Alas! Pilate was no such man. He was incapable of spiritual aspiration; he was of the earth earthy; he sought for nothing which the eye cannot see or the hand handle. To him a kingdom of truth and a king of truth were objects of fairyland or castles in the air. "What is truth?" he asked; but, as he asked, he turned on his heel, and did not wait for an answer. He asked only as a libertine might ask, What is virtue? or a tyrant, What is freedom?

But he was clearly convinced that Jesus was innocent. He judged Him to be an amiable enthusiast, from whom Rome had nothing to fear.
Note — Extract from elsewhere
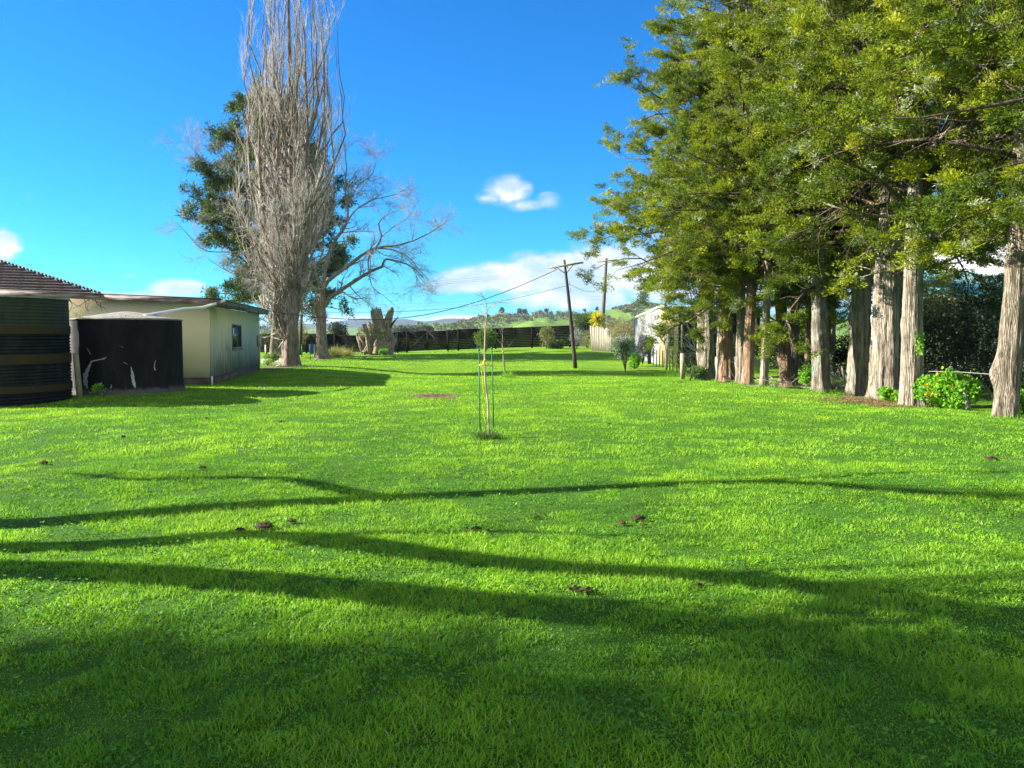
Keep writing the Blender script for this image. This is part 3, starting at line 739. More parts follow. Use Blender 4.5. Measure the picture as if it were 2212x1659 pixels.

So he went out and pronounced His acquittal: "I find in Him no fault at all."

[1] On Pilate there is an essay of extraordinary subtlety and power in Candlish's Scripture Characters.

[2] An eloquent account in Keim (vi., p.80, English tr.), who gives the authorities: "in part a tyrant's stronghold, and in part a fairy pleasure-house."

[3] Acts xviii.14-16.

[4] ethnos, not laos: they were speaking to a heathen.

[5] Keim calls it "a very flagrant lie."

[6] "Socrates, quum omnium sapientissime sanctissimeque vixisset, ita in judicio capitis pro se dixit, ut non supplex aut reus, sed magister aut dominus videretur judicum." -- CICERO.